Monday, March 12, 2007

Practical definition of design and emotion

So, what is emotion design?



1. The recognition that a sterile focus on function is not enough anymore in usability (emotion needs to be addressed as well). Here's more on Graphic Design vs. Usability...

2. The advances in neuro-science that keep showing us how emotion plays a crucial role in decision making. This research paper shows "proof" that emotion influences all things cognitive: Integration of emotion and cognition in the lateral prefrontal cortex [technical PDF]

3. The usability community waking up to emotion as something we can use to design better products, not just an "interesting" data point. We are finally developing a framework to channel emotion based data into the construction and definition of new *user experiences*...

Practical Definitions of Emotion Design:

As a Designer:

Emotion Design is when you take the feelings of delight (satisfaction, gratification, contentment, pleasure) you get from interacting with a design and apply it to your own product! By the way, I think that's what all the new Web 2.0 energy/hype is all about...

Designers (graphic, visual) are very good at getting into the "feel" of a design- that's why we call it the "look and feel". However, emotion design is not about advocating for your own preferences. It's about merging the empathy you have for users (user centered design teaches us to advocate for our user's feelings not our own), and applying those feelings to design decisions.

Some of the greatest designs have been created from doing "deep empathy". I have been seeing a lot of writing (including lately about how they made a girl cry) about Apple's design arrogance and apparently, they do a lot of this internal "deep explore" stuff, over user-centered design. The new i-pod shuffle (little box with wearable clip) seems to have been designed from studying the criticism of this highly insightful analysis (What's wrong with the ipod?).

As a Marketer:

Emotion Design is when you find the core of your product's value proposition, and what differentiates your product from an experiential perspective, and then align everything in your marketing efforts around feelings that help propel the product toward a good user experience (poster with research insights).

In fact, marketers, brand strategists and advertisers probably have a long history of valuing consumer emotional responses to product design or product experiences. Focus groups have been used since the 1950's to elicit and understand product appeal.

As a Developer:

Emotion design is when you help develop something that works for the user as they expect it to, and that makes no sense to you.

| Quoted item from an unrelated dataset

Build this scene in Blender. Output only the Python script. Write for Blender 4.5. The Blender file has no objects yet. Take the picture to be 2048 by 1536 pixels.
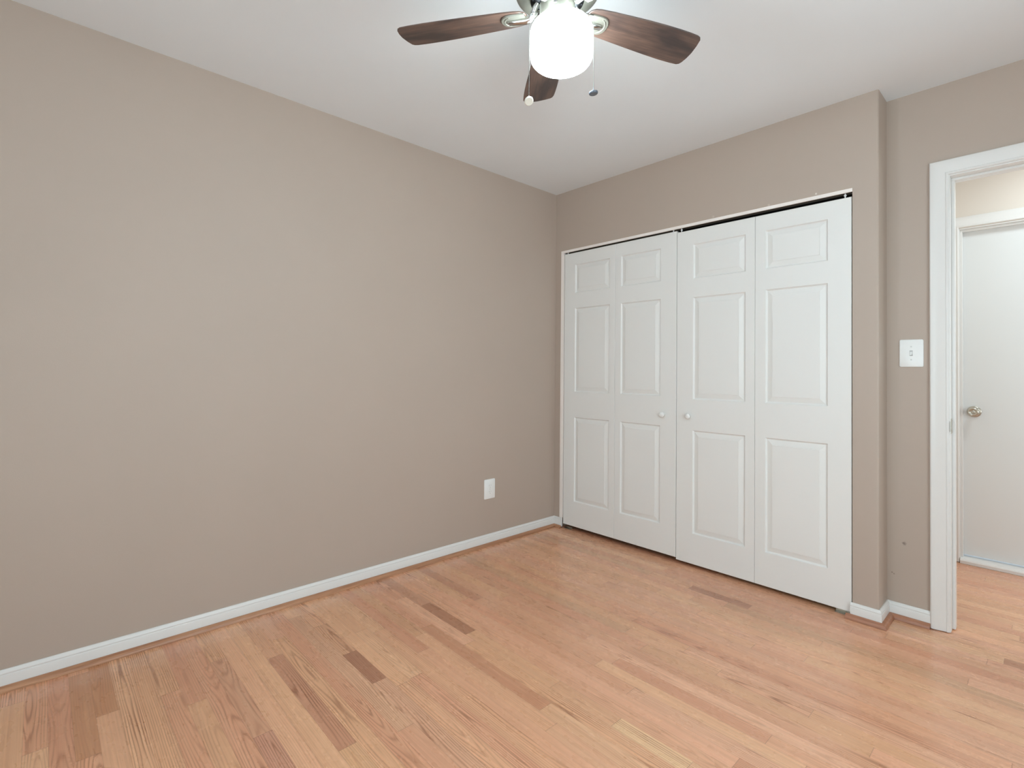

Developers tend to organize the world differently to end-users. Typically, a good developer will over-ride emotions (after all, coding is the science of "applied abstraction", or mathematics that produces tangible results).

Error messages (error handling is currently cited as in the top 2 user experience problems by Forrester Research) are typically an area where you can see that developers and end-users are from different planets!

A recent set of error messages at Flickr and YouTube utilize "on the fly" emotion design. Beats a lousy 404 error or SQL server DB crash!


As a CEO, VC or Innovator:

Emotion design is when you understand the marketing and business value of positioning a product around the emotional-based elements of product interaction and then empower your marketers, designers and developers to properly research and design for the user experience.

I have been hearing a lot of executives in the US saying "we want to be the Starbucks or Google of...". New innovations require changing unconscious behavior. Unconscious behaviour requires understanding that behavior. In order for a design to have emotional qualities, elicit emotional reactions and utilize the emotions a user has during and with a product interaction (See this technical paper with some thoughts from my five years of deep thinking and research in this area), you need to follow the principles of experiential bonding (free poster with the concepts).

Download Experiential_Bonding.jpg


Emotion adds greater context to the term "User Experience"

Remember, the term "user experience" was coined by Dr. Don Norman at Apple in the early 1990's for the chief reason of expanding awareness and scope of the usability of a thing. He wanted to define usability beyond the functional questions of "Is it easy?; Is it intuitive?". Norman understood that usability touched so many different areas, Sales, Marketing, Business team decision making, cross-channel impressions and events including but not limited to post-product and out-of-box experiences (for tangible products). "User experience" was the term that stuck. (Also called "Customer Experience, evangelized by Mark Hurst but first coined by Lewis Carbone in the 1980's).


Did Don Norman know that his hunch to look beyond ("It works! It's easy to use!") would be the quest that led him to the revelation that:

“Up to recently, however, I could not make the connection between usability and aesthetics - they were distinct spheres of my life. Now, however, I have figured out the relationship” -Don Norman around the time of writing the book Emotional Design.